**Task brief**
Give the material again in full, matching it exactly.

........

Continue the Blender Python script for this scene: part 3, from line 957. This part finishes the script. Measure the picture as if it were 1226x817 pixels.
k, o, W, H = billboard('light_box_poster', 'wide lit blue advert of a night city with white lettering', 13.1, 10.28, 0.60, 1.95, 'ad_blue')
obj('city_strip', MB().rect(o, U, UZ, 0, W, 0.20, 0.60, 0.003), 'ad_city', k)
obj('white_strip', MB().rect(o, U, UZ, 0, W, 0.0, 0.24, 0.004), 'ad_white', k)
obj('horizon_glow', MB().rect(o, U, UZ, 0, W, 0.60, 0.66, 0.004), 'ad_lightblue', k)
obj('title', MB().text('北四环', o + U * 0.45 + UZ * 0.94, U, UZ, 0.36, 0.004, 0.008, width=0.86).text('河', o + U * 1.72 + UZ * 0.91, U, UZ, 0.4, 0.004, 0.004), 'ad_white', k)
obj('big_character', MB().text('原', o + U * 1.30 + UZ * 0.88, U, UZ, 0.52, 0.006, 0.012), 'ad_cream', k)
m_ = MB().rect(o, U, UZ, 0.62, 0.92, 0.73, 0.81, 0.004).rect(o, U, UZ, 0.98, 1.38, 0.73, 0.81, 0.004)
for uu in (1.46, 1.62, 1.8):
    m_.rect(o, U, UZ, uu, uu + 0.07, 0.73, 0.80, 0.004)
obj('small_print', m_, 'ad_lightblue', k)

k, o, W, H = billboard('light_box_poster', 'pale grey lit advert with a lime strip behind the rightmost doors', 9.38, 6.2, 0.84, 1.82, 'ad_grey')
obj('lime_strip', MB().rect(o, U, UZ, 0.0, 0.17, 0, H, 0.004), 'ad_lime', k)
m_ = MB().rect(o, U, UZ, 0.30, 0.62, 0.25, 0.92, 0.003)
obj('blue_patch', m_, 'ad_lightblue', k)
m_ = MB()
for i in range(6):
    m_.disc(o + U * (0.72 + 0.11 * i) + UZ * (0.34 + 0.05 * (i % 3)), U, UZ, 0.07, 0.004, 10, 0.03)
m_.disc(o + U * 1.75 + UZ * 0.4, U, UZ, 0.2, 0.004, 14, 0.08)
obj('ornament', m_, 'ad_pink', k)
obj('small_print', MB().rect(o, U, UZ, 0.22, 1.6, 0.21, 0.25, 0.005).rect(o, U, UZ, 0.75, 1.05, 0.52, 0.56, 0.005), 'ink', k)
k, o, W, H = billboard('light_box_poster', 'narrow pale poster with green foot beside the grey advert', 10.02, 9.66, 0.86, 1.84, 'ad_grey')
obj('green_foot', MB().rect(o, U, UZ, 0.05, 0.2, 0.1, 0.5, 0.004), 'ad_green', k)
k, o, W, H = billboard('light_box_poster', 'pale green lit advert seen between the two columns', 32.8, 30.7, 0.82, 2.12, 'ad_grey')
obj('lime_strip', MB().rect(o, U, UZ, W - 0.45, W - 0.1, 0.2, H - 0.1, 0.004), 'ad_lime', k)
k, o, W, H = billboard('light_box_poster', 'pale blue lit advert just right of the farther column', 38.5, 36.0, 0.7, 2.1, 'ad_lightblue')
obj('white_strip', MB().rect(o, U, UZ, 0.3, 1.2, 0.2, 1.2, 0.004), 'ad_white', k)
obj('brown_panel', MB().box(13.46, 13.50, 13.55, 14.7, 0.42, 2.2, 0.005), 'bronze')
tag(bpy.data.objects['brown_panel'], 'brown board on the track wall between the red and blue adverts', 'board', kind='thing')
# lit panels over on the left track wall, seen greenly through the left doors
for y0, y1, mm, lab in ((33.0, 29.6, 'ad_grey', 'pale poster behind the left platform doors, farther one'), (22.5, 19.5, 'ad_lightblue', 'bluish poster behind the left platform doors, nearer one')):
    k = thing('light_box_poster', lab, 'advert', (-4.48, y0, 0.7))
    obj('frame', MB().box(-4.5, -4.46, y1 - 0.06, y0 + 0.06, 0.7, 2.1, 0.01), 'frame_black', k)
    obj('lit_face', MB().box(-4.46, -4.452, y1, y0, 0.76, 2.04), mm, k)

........

**Written solution**
Continue the Blender Python script for this scene: part 3, from line 957. This part finishes the script. Measure the picture as if it were 1226x817 pixels.
k, o, W, H = billboard('light_box_poster', 'wide lit blue advert of a night city with white lettering', 13.1, 10.28, 0.60, 1.95, 'ad_blue')
obj('city_strip', MB().rect(o, U, UZ, 0, W, 0.20, 0.60, 0.003), 'ad_city', k)
obj('white_strip', MB().rect(o, U, UZ, 0, W, 0.0, 0.24, 0.004), 'ad_white', k)
obj('horizon_glow', MB().rect(o, U, UZ, 0, W, 0.60, 0.66, 0.004), 'ad_lightblue', k)
obj('title', MB().text('北四环', o + U * 0.45 + UZ * 0.94, U, UZ, 0.36, 0.004, 0.008, width=0.86).text('河', o + U * 1.72 + UZ * 0.91, U, UZ, 0.4, 0.004, 0.004), 'ad_white', k)
obj('big_character', MB().text('原', o + U * 1.30 + UZ * 0.88, U, UZ, 0.52, 0.006, 0.012), 'ad_cream', k)
m_ = MB().rect(o, U, UZ, 0.62, 0.92, 0.73, 0.81, 0.004).rect(o, U, UZ, 0.98, 1.38, 0.73, 0.81, 0.004)
for uu in (1.46, 1.62, 1.8):
    m_.rect(o, U, UZ, uu, uu + 0.07, 0.73, 0.80, 0.004)
obj('small_print', m_, 'ad_lightblue', k)

k, o, W, H = billboard('light_box_poster', 'pale grey lit advert with a lime strip behind the rightmost doors', 9.38, 6.2, 0.84, 1.82, 'ad_grey')
obj('lime_strip', MB().rect(o, U, UZ, 0.0, 0.17, 0, H, 0.004), 'ad_lime', k)
m_ = MB().rect(o, U, UZ, 0.30, 0.62, 0.25, 0.92, 0.003)
obj('blue_patch', m_, 'ad_lightblue', k)
m_ = MB()
for i in range(6):
    m_.disc(o + U * (0.72 + 0.11 * i) + UZ * (0.34 + 0.05 * (i % 3)), U, UZ, 0.07, 0.004, 10, 0.03)
m_.disc(o + U * 1.75 + UZ * 0.4, U, UZ, 0.2, 0.004, 14, 0.08)
obj('ornament', m_, 'ad_pink', k)
obj('small_print', MB().rect(o, U, UZ, 0.22, 1.6, 0.21, 0.25, 0.005).rect(o, U, UZ, 0.75, 1.05, 0.52, 0.56, 0.005), 'ink', k)
k, o, W, H = billboard('light_box_poster', 'narrow pale poster with green foot beside the grey advert', 10.02, 9.66, 0.86, 1.84, 'ad_grey')
obj('green_foot', MB().rect(o, U, UZ, 0.05, 0.2, 0.1, 0.5, 0.004), 'ad_green', k)
k, o, W, H = billboard('light_box_poster', 'pale green lit advert seen between the two columns', 32.8, 30.7, 0.82, 2.12, 'ad_grey')
obj('lime_strip', MB().rect(o, U, UZ, W - 0.45, W - 0.1, 0.2, H - 0.1, 0.004), 'ad_lime', k)
k, o, W, H = billboard('light_box_poster', 'pale blue lit advert just right of the farther column', 38.5, 36.0, 0.7, 2.1, 'ad_lightblue')
obj('white_strip', MB().rect(o, U, UZ, 0.3, 1.2, 0.2, 1.2, 0.004), 'ad_white', k)
obj('brown_panel', MB().box(13.46, 13.50, 13.55, 14.7, 0.42, 2.2, 0.005), 'bronze')
tag(bpy.data.objects['brown_panel'], 'brown board on the track wall between the red and blue adverts', 'board', kind='thing')
# lit panels over on the left track wall, seen greenly through the left doors
for y0, y1, mm, lab in ((33.0, 29.6, 'ad_grey', 'pale poster behind the left platform doors, farther one'), (22.5, 19.5, 'ad_lightblue', 'bluish poster behind the left platform doors, nearer one')):
    k = thing('light_box_poster', lab, 'advert', (-4.48, y0, 0.7))
    obj('frame', MB().box(-4.5, -4.46, y1 - 0.06, y0 + 0.06, 0.7, 2.1, 0.01), 'frame_black', k)
    obj('lit_face', MB().box(-4.46, -4.452, y1, y0, 0.76, 2.04), mm, k)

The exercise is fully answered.